夢洲の南部では、長期滞在型リゾートや国際展示エリアなどの構想も検討されていますが、現時点ではまだ複数案のひとつであり、正式な決定には至っていません。
つまり、「夢洲の未来図」はまだ描きかけの状態なのです。
パビリオンは誰のもの? 撤去と資材のゆくえという舞台裏
万博会場に並んだ各国パビリオンは、原則として各国自身の負担で建設・撤去されます。
閉幕後は、各国が自らの責任で解体作業を進め、現地の施工業者と協力して撤去を進める形です。
資材の再利用や転用については、今後の検討課題です。
過去の万博(ドバイや上海など)では、資材の一部が他国施設や教育機関へ再利用された例がありますが、2025年大阪万博における具体的な再利用先はまだ確定していません。
環境配慮や循環型社会の観点から再資源化の動きは進む見通しですが、その詳細は今後の報告を待つ必要があります。
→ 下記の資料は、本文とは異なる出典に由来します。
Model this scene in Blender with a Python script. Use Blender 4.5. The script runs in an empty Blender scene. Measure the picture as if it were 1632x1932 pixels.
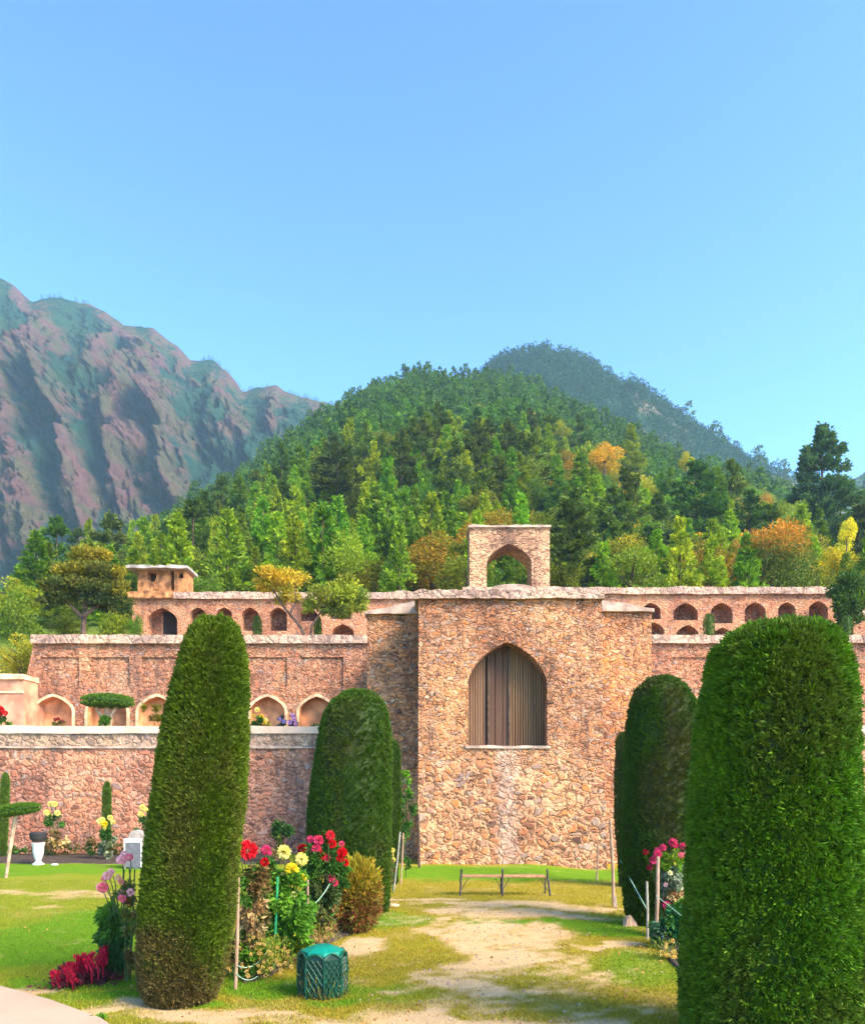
import bpy, math, random
import numpy as np
from mathutils import Vector, Matrix
from mathutils.geometry import tessellate_polygon

R = math.radians
sc = bpy.context.scene
col = sc.collection

# ------------------------------------------------------------------ camera, sky, sun, exposure
F, H, HX, HY = 1500.0, 2.1, 816.0, 1490.0       # focal length and horizon of the photograph (its own pixels), eye height in metres
cam = bpy.data.objects.new('camera', bpy.data.cameras.new('camera'))
col.objects.link(cam)
cam.location = (0, 0, H)
cam.rotation_euler = (R(90), 0, 0)
cam.data.sensor_fit = 'VERTICAL'
cam.data.sensor_height = 36
cam.data.lens = 36 * F / 1932
cam.data.shift_y = (HY - 966) / 1932
cam.data.clip_start = 0.1
cam.data.clip_end = 30000
sc.camera = cam

SUN_EL, SUN_AZ = 38.0, 54.0      # degrees above the horizon; degrees to the right of straight behind the camera
sdir = Vector((math.sin(R(SUN_AZ)) * math.cos(R(SUN_EL)), -math.cos(R(SUN_AZ)) * math.cos(R(SUN_EL)), math.sin(R(SUN_EL))))
world = bpy.data.worlds.new('World')
sc.world = world
world.use_nodes = True
wn = world.node_tree
sky = wn.nodes.new('ShaderNodeTexSky')
sky.sky_type = 'NISHITA'
sky.sun_disc = False
sky.sun_elevation = R(SUN_EL)
sky.sun_rotation = math.atan2(sdir.x, sdir.y)
sky.altitude = 2500
sky.air_density = 1.0
sky.dust_density = 6.0
sky.ozone_density = 3.0
bg = wn.nodes['Background']
hs = wn.nodes.new('ShaderNodeGamma')
hs.inputs[1].default_value = 1.6
wn.links.new(sky.outputs[0], hs.inputs[0])
hv = wn.nodes.new('ShaderNodeHueSaturation')
hv.inputs['Hue'].default_value = 0.489
hv.inputs['Saturation'].default_value = 1.0
wn.links.new(hs.outputs[0], hv.inputs['Color'])
wn.links.new(hv.outputs[0], bg.inputs[0])
bg.inputs[1].default_value = 0.13
sun = bpy.data.objects.new('sun', bpy.data.lights.new('sun', 'SUN'))
col.objects.link(sun)
sun.data.energy = 4.7
sun.data.angle = R(28)
sun.data.color = (1.0, 0.78, 0.5)
sun.rotation_euler = (-sdir).to_track_quat('-Z', 'Y').to_euler()
sc.view_settings.view_transform = 'Standard'
sc.view_settings.look = 'None'
sc.view_settings.exposure = 1.3
sc.view_settings.gamma = 1
sc.cycles.max_bounces = 6
sc.cycles.volume_bounces = 2
sc.cycles.volume_max_steps = 64

# ------------------------------------------------------------------ helpers
def P(px, py, D):
    return Vector(((px - HX) * D / F, D, H + (HY - py) * D / F))
def X(px, D): return (px - HX) * D / F
def Z(py, D): return H + (HY - py) * D / F
def GD(py): return F * H / (py - HY)
def G(px, py):
    D = GD(py)
    return Vector((X(px, D), D, 0))

def tag(o, label, cat, group=None, kind=None):
    if label: o['label'] = label
    if cat: o['category'] = cat
    if group: o['group'] = group
    if kind: o['kind'] = kind
    return o
def thing(name, label, cat, loc=(0, 0, 0), group=None):
    o = bpy.data.objects.new(name, None)
    o.empty_display_size = 0.2
    col.objects.link(o)
    o.location = loc
    return tag(o, label, cat, group, 'thing')
def copy_tree(o, parent=None):
    c = o.copy(); col.objects.link(c); c.parent = parent
    for ch in o.children: copy_tree(ch, c)
    return c

class MB:
    """collects vertices, faces and colours of ONE mesh"""
    def __init__(s): s.v = []; s.f = []; s.c = []; s.m = []; s.n = 0
    def add(s, V, Fc, c=None, m=0):
        V = np.asarray(V, float).reshape(-1, 3)
        if c is None: c = (0.5, 0.5, 0.5)
        c = np.asarray(c, float)
        if c.ndim == 1: c = np.tile(c, (len(V), 1))
        if isinstance(Fc, np.ndarray): groups = [Fc]
        else:
            d = {}
            for f in Fc: d.setdefault(len(f), []).append(f)
            groups = [np.array(g) for g in d.values()]
        for g in groups:
            s.f.append(g + s.n); s.m.append(np.full(len(g), m))
        s.v.append(V); s.c.append(c); s.n += len(V)
        return s
    def mesh(s, name, mats, smooth=False, off=(0, 0, 0)):
        me = bpy.data.meshes.new(name)
        V = np.concatenate(s.v) - np.asarray(off, float)
        me.vertices.add(len(V)); me.vertices.foreach_set('co', V.astype(np.float32).ravel())
        loops = np.concatenate([g.ravel() for g in s.f])
        sizes = np.concatenate([np.full(len(g), g.shape[1]) for g in s.f])
        starts = np.concatenate([[0], np.cumsum(sizes)[:-1]])
        me.loops.add(len(loops)); me.loops.foreach_set('vertex_index', loops.astype(np.int32))
        me.polygons.add(len(sizes)); me.polygons.foreach_set('loop_start', starts.astype(np.int32))
        me.polygons.foreach_set('material_index', np.concatenate(s.m).astype(np.int32))
        me.polygons.foreach_set('use_smooth', np.full(len(sizes), smooth))
        C = np.concatenate(s.c)
        a = me.color_attributes.new('Col', 'FLOAT_COLOR', 'POINT')
        a.data.foreach_set('color', np.hstack([C, np.ones((len(C), 1))]).astype(np.float32).ravel())
        for mt in (mats if isinstance(mats, (list, tuple)) else [mats]): me.materials.append(mt)
        me.update(calc_edges=True); me.validate()
        return me
    def build(s, name, mats, parent=None, smooth=False, origin=None):
        """vertices are in world space; under a parent they are taken relative to its base"""
        base = Vector((0, 0, 0))
        p = parent
        while p is not None: base += p.location; p = p.parent
        off = Vector(origin) if origin is not None else base
        o = bpy.data.objects.new(name, s.mesh(name, mats, smooth, off))
        col.objects.link(o)
        o.parent = parent
        o.location = off - base
        return o
def ob(name, me, parent=None, loc=(0, 0, 0)):
    o = bpy.data.objects.new(name, me); col.objects.link(o); o.parent = parent; o.location = loc
    return o

def _hash(i, j, k, seed):
    n = (i * 374761393 + j * 668265263 + k * 2147483647 + seed * 974634777) & 0xffffffff
    n = ((n ^ (n >> 13)) * 1274126177) & 0xffffffff
    n = n ^ (n >> 16)
    return (n & 0xffff) / 65535.0
def vnoise(p, seed=0):
    p = np.asarray(p, float)
    i = np.floor(p).astype(np.int64); f = p - i; f = f * f * (3 - 2 * f)
    r = 0
    for a in (0, 1):
        for b in (0, 1):
            for c in (0, 1):
                w = (f[:, 0] if a else 1 - f[:, 0]) * (f[:, 1] if b else 1 - f[:, 1]) * (f[:, 2] if c else 1 - f[:, 2])
                r = r + w * _hash(i[:, 0] + a, i[:, 1] + b, i[:, 2] + c, seed)
    return r
def fbm(p, octv=4, seed=0):
    r, a, t = 0, 1.0, 0
    p = np.asarray(p, float)
    for o in range(octv):
        r = r + a * vnoise(p * 2 ** o + 17.3 * o, seed + o); t += a; a *= 0.5
    return r / t
def sstep(x, a, b):
    t = np.clip((x - a) / (b - a), 0, 1)
    return t * t * (3 - 2 * t)

BOXF = np.array([[0, 1, 3, 2], [4, 6, 7, 5], [0, 4, 5, 1], [2, 3, 7, 6], [0, 2, 6, 4], [1, 5, 7, 3]])
def box(mb, x0, x1, y0, y1, z0, z1, c=None, m=0):
    V = [(x, y, z) for x in (x0, x1) for y in (y0, y1) for z in (z0, z1)]
    return mb.add(V, BOXF, c, m)
def bevbox(mb, x0, x1, y0, y1, z0, z1, b=0.01, c=None, m=0):
    """box with its edges cut off"""
    xs, ys, zs = (x0, x1), (y0, y1), (z0, z1)
    V = []; idx = {}
    for i in (0, 1):
        for j in (0, 1):
            for k in (0, 1):
                for ax in range(3):
                    q = [xs[i], ys[j], zs[k]]
                    sg = [1 - 2 * i, 1 - 2 * j, 1 - 2 * k]
                    for a2 in range(3):
                        if a2 != ax: q[a2] += sg[a2] * b
                    idx[(i, j, k, ax)] = len(V); V.append(q)
    Fc = []
    cyc = [(0, 0), (1, 0), (1, 1), (0, 1)]
    for ax in range(3):
        for s_ in (0, 1):
            f = []
            for (u, v) in cyc:
                key = [0, 0, 0]; key[ax] = s_; key[(ax + 1) % 3] = u; key[(ax + 2) % 3] = v
                f.append(idx[(*key, ax)])
            Fc.append(f if s_ else f[::-1])
    for ax in range(3):
        a1, a2 = (ax + 1) % 3, (ax + 2) % 3
        for u in (0, 1):
            for v in (0, 1):
                k0 = [0, 0, 0]; k0[a1] = u; k0[a2] = v
                k1 = list(k0); k1[ax] = 1
                f = [idx[(*k0, a1)], idx[(*k1, a1)], idx[(*k1, a2)], idx[(*k0, a2)]]
                Fc.append(f if u == v else f[::-1])
    for i in (0, 1):
        for j in (0, 1):
            for k in (0, 1):
                f = [idx[(i, j, k, 0)], idx[(i, j, k, 1)], idx[(i, j, k, 2)]]
                Fc.append(f if (i + j + k) % 2 else f[::-1])
    return mb.add(V, Fc, c, m)
def tube(mb, pts, rad, n=6, c=None, m=0, cap=True):
    pts = [Vector(p) for p in pts]
    if not hasattr(rad, '__len__'): rad = [rad] * len(pts)
    V = []
    for i, p in enumerate(pts):
        d = (pts[min(i + 1, len(pts) - 1)] - pts[max(i - 1, 0)]).normalized()
        a = d.cross(Vector((0.31, 0.95, 0.05)) if abs(d.y) < 0.9 else Vector((1, 0, 0))).normalized()
        b = d.cross(a)
        for k in range(n):
            t = 2 * math.pi * k / n
            V.append(p + (a * math.cos(t) + b * math.sin(t)) * rad[i])
    Fc = []
    for i in range(len(pts) - 1):
        for k in range(n):
            Fc.append((i * n + k, i * n + (k + 1) % n, (i + 1) * n + (k + 1) % n, (i + 1) * n + k))
    if cap:
        Fc.append(tuple(range(n - 1, -1, -1))); Fc.append(tuple((len(pts) - 1) * n + k for k in range(n)))
    return mb.add(V, Fc, c, m)
def lathe(mb, prof, cx, cy, n=24, c=None, m=0, cap=True):
    V = [(cx + r * math.cos(2 * math.pi * k / n), cy + r * math.sin(2 * math.pi * k / n), z) for r, z in prof for k in range(n)]
    Fc = [(i * n + k, i * n + (k + 1) % n, (i + 1) * n + (k + 1) % n, (i + 1) * n + k) for i in range(len(prof) - 1) for k in range(n)]
    if cap:
        Fc.append(tuple(range(n - 1, -1, -1))); Fc.append(tuple((len(prof) - 1) * n + k for k in range(n)))
    return mb.add(V, Fc, c, m)
def unit(v):
    return v / np.maximum(np.linalg.norm(v, axis=1, keepdims=True), 1e-9)
def leaves(mb, C, Dr, L, W, cols, rng, m=0, mid=0.45):
    """rhombic leaf blades: centre of the foot, direction, length, width"""
    n = len(C)
    L = np.broadcast_to(np.asarray(L, float), (n,)); W = np.broadcast_to(np.asarray(W, float), (n,))
    Dr = unit(Dr)
    side = unit(np.cross(Dr, rng.normal(size=(n, 3))))
    up = np.cross(side, Dr)
    V = np.empty((n, 4, 3))
    V[:, 0] = C
    bend = up * (L * 0.12)[:, None]
    V[:, 1] = C + Dr * (L * mid)[:, None] + side * (W * 0.5)[:, None] + bend
    V[:, 2] = C + Dr * L[:, None]
    V[:, 3] = C + Dr * (L * mid)[:, None] - side * (W * 0.5)[:, None] + bend
    Fc = np.arange(n * 4).reshape(n, 4)
    return mb.add(V.reshape(-1, 3), Fc, np.repeat(cols, 4, axis=0), m)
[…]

表には出にくい撤去工程の裏側にも、サステナブルな挑戦が始まっているのです。
レガシーを「一過性の夢」にしないための継続的な課題
万博が真に評価されるのは、閉幕直後ではなく「数年後に何が残るか」です。
レガシーとは、施設そのものだけでなく、人のつながりや地域の成長を含む、目に見えない財産、でもあります。
夢洲の再整備が進む中で問われるのは、地域・企業・行政の協働です。
市民が訪れたくなる空間として再生されるか、企業が持続的に関わる仕組みを作れるか。
そして何より、「万博を体験した世代が、未来をつくる当事者として関わり続けるか」。
その姿勢こそが、大阪万博を単なるイベントで終わらせない最大の鍵になります。
大阪万博の「未来の地図」はこれから描かれる
大阪万博の閉幕は、決して終わりではありません。
2025年の祭典が残したものは、建物よりも、人々の記憶と意識の変化です。
夢洲の土地は、これから数年をかけて再整備され、新しい都市としての姿を探っていきます。
過去の万博が示してきたように、真のレガシーとは“時間とともに成熟していくもの”です。
華やかなイベントが終わった今こそ、静かな変化が始まっています。
大阪が世界に誇れる「未来のまち」となるかどうか――それは、これからの私たちの選択にかかっています。